►

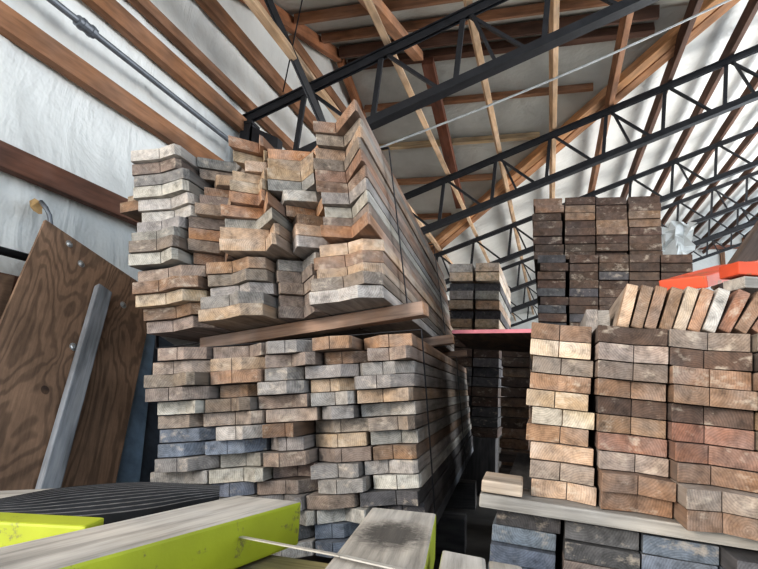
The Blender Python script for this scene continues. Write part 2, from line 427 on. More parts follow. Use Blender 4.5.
pipe_thing('overhead_cable', pts, .011, M['cable'], 'pale cable slanting up across the ceiling behind the nearest truss', 'cable')
# crumpled film hanging behind the tall stack
bm = bmesh.new(); c0 = ony(672, 243, 6.0); g = []
for i in range(9):
    row = []
    for j in range(9):
        u, v = (i / 8 - .5), (j / 8 - .5)
        n = noise.noise_vector(Vector((u * 6, v * 6, 2.2))) * .10
        row.append(bm.verts.new(c0 + Vector((u * .34, 0, v * .36 + u * .1)) + n))
    g.append(row)
for i in range(8):
    for j in range(8): bm.faces.new((g[i][j], g[i + 1][j], g[i + 1][j + 1], g[i][j + 1]))
tag(link('torn_film', bm, M['film']), 'crumpled scrap of white film hanging beside the tall dark stack', 'plastic film')
# brown posts on the far wall
for px, lb in ((722, 'brown upright post on the far wall, nearer the tall dark stack'), (745, 'brown upright post on the far wall, nearer the slanting board')):
    b = ony(px, 245, Y1 - .08); beam('wall_post', (b.x, Y1 - .06, 0), (b.x, Y1 - .06, min(zr(b.x) - .2, 9)), .16, .1, [M['frame_y']], BROWN, lb, 'post', up=(0, 1, 0))
b = ony(740, 247, Y1 - .08); beam('wall_rail', (b.x - 3, Y1 - .14, b.z), (b.x + 3, Y1 - .14, b.z), .06, .16, [M['frame_y']], lin(150, 100, 80), 'brown level rail on the far wall', 'timber rail')

# ------------------------------------------------------------------ planks
T, PITCH = .0515, .0545
PAL = dict(
    tan=lin(178, 150, 122), brown=lin(148, 116, 92), orange_brown=lin(178, 134, 100), grey_brown=lin(142, 125, 112), grey=lin(146, 139, 133),
    pale_grey=lin(176, 168, 158), blue_grey=lin(116, 122, 132), dark_brown=lin(98, 78, 66), dark_grey=lin(94, 91, 92), pale_tan=lin(196, 172, 146), red_brown=lin(144, 102, 82))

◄

**WRITTEN TASK:**
Transcribe the full listing above exactly as it stands, minus the pictures.

**EXERCISE RESPONSE:**
The Blender Python script for this scene continues. Write part 2, from line 427 on. More parts follow. Use Blender 4.5.
pipe_thing('overhead_cable', pts, .011, M['cable'], 'pale cable slanting up across the ceiling behind the nearest truss', 'cable')
# crumpled film hanging behind the tall stack
bm = bmesh.new(); c0 = ony(672, 243, 6.0); g = []
for i in range(9):
    row = []
    for j in range(9):
        u, v = (i / 8 - .5), (j / 8 - .5)
        n = noise.noise_vector(Vector((u * 6, v * 6, 2.2))) * .10
        row.append(bm.verts.new(c0 + Vector((u * .34, 0, v * .36 + u * .1)) + n))
    g.append(row)
for i in range(8):
    for j in range(8): bm.faces.new((g[i][j], g[i + 1][j], g[i + 1][j + 1], g[i][j + 1]))
tag(link('torn_film', bm, M['film']), 'crumpled scrap of white film hanging beside the tall dark stack', 'plastic film')
# brown posts on the far wall
for px, lb in ((722, 'brown upright post on the far wall, nearer the tall dark stack'), (745, 'brown upright post on the far wall, nearer the slanting board')):
    b = ony(px, 245, Y1 - .08); beam('wall_post', (b.x, Y1 - .06, 0), (b.x, Y1 - .06, min(zr(b.x) - .2, 9)), .16, .1, [M['frame_y']], BROWN, lb, 'post', up=(0, 1, 0))
b = ony(740, 247, Y1 - .08); beam('wall_rail', (b.x - 3, Y1 - .14, b.z), (b.x + 3, Y1 - .14, b.z), .06, .16, [M['frame_y']], lin(150, 100, 80), 'brown level rail on the far wall', 'timber rail')

# ------------------------------------------------------------------ planks
T, PITCH = .0515, .0545
PAL = dict(
    tan=lin(178, 150, 122), brown=lin(148, 116, 92), orange_brown=lin(178, 134, 100), grey_brown=lin(142, 125, 112), grey=lin(146, 139, 133),
    pale_grey=lin(176, 168, 158), blue_grey=lin(116, 122, 132), dark_brown=lin(98, 78, 66), dark_grey=lin(94, 91, 92), pale_tan=lin(196, 172, 146), red_brown=lin(144, 102, 82))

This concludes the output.